- _Directions_: Reproduce the lines from the one bearing "Write the bpy" through the one bearing "CAM_H, PITCH, FPX = 52.0, R(37), 683.0", inclusive. Copy them exactly; include no other line.

-- Start of Records --

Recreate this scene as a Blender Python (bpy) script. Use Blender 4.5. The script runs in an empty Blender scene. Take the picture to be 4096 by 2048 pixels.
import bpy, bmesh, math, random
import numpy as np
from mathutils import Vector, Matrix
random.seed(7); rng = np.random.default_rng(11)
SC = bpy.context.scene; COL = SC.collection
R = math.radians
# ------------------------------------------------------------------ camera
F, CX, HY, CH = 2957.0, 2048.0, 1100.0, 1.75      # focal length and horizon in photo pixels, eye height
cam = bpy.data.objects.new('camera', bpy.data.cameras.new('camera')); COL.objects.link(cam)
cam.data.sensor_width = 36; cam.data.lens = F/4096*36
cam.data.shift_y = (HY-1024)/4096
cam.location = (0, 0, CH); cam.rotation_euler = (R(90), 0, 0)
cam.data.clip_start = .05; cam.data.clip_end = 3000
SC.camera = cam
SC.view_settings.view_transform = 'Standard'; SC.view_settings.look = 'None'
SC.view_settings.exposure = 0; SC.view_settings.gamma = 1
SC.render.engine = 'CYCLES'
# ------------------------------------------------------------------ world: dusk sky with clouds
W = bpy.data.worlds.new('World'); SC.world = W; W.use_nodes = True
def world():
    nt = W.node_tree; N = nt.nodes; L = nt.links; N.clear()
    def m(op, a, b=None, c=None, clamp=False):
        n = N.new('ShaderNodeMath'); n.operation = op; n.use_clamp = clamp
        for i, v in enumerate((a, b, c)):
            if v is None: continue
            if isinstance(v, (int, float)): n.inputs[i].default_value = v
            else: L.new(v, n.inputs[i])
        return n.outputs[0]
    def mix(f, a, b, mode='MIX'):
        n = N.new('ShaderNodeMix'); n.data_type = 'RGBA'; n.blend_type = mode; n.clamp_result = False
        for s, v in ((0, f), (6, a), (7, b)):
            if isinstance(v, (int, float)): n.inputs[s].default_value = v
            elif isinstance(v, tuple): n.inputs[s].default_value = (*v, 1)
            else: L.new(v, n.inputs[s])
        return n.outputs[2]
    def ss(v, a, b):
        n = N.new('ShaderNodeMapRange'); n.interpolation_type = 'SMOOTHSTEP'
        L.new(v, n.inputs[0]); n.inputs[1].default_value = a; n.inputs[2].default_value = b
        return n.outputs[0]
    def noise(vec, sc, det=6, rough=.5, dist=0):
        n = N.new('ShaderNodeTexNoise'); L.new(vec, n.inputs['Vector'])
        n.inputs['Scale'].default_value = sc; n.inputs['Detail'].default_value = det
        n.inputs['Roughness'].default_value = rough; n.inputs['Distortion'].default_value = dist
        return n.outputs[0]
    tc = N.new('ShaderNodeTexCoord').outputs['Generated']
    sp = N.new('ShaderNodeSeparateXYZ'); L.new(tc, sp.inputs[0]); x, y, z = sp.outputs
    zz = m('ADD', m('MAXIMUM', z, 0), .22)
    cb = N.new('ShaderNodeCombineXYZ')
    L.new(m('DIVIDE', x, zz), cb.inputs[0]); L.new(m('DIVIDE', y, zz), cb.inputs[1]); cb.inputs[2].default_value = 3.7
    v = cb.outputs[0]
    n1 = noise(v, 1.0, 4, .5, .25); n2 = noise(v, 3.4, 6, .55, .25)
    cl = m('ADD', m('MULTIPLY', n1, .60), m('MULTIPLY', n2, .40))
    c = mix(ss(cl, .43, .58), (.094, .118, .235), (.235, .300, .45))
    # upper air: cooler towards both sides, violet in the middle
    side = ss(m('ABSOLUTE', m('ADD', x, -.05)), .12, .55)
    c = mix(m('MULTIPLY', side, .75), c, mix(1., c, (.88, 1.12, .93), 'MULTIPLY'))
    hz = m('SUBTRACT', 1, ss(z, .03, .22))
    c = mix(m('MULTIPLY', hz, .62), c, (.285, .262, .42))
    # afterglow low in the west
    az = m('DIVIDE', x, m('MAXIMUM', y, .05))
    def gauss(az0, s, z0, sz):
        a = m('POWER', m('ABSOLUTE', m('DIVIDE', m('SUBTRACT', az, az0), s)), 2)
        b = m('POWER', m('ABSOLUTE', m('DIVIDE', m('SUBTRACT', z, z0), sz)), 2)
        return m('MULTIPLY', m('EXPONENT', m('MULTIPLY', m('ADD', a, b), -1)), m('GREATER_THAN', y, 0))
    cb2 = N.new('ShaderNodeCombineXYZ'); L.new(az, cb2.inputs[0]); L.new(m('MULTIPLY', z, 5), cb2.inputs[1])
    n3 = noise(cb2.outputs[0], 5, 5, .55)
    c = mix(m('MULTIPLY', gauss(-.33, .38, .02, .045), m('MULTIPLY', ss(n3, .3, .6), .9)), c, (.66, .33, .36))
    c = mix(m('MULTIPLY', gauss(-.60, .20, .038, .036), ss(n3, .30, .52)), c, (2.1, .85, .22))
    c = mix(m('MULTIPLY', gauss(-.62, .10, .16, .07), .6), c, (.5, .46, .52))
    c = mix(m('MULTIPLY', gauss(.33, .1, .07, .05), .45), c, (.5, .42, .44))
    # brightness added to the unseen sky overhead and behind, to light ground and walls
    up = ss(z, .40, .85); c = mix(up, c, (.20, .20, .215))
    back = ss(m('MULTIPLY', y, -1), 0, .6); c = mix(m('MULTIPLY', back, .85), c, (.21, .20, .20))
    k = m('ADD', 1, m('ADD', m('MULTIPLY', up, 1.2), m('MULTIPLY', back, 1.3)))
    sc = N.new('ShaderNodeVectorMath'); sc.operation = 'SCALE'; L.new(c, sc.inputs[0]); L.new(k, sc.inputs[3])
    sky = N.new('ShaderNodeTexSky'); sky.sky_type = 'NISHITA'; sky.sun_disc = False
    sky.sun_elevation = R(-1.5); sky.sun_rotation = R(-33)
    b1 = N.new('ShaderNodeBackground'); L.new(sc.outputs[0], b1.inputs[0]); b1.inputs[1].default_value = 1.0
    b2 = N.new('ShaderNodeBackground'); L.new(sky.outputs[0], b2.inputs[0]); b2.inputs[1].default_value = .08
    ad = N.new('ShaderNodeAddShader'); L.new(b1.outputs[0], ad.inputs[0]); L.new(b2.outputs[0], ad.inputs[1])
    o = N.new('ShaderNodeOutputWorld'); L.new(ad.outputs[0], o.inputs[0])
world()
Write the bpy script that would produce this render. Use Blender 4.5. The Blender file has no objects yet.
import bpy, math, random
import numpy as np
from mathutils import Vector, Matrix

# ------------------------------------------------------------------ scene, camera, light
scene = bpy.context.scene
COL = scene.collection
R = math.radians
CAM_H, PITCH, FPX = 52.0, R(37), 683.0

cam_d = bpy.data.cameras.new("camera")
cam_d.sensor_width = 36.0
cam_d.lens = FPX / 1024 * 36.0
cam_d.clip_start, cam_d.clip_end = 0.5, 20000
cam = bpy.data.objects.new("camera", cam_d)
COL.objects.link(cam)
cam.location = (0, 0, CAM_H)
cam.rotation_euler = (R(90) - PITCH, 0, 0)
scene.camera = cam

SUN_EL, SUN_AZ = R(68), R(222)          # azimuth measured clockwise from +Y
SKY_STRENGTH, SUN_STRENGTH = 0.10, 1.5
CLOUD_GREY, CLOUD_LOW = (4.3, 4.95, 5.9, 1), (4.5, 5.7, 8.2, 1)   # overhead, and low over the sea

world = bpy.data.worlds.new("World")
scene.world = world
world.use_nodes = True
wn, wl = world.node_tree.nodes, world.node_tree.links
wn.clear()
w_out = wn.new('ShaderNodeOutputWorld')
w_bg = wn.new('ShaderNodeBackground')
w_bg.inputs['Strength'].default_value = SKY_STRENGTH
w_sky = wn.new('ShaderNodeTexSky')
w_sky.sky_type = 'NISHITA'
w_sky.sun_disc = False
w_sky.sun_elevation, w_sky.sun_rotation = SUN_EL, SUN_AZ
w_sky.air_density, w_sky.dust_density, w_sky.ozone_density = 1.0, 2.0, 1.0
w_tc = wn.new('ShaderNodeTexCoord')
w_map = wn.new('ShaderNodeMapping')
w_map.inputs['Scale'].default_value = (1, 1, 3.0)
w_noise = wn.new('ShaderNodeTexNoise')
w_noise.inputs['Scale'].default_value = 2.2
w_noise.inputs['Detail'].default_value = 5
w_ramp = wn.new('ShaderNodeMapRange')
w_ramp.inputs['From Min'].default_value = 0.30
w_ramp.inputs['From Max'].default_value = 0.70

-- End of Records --

- _Response to this exercise_:
Write the bpy script that would produce this render. Use Blender 4.5. The Blender file has no objects yet.
import bpy, math, random
import numpy as np
from mathutils import Vector, Matrix

# ------------------------------------------------------------------ scene, camera, light
scene = bpy.context.scene
COL = scene.collection
R = math.radians
CAM_H, PITCH, FPX = 52.0, R(37), 683.0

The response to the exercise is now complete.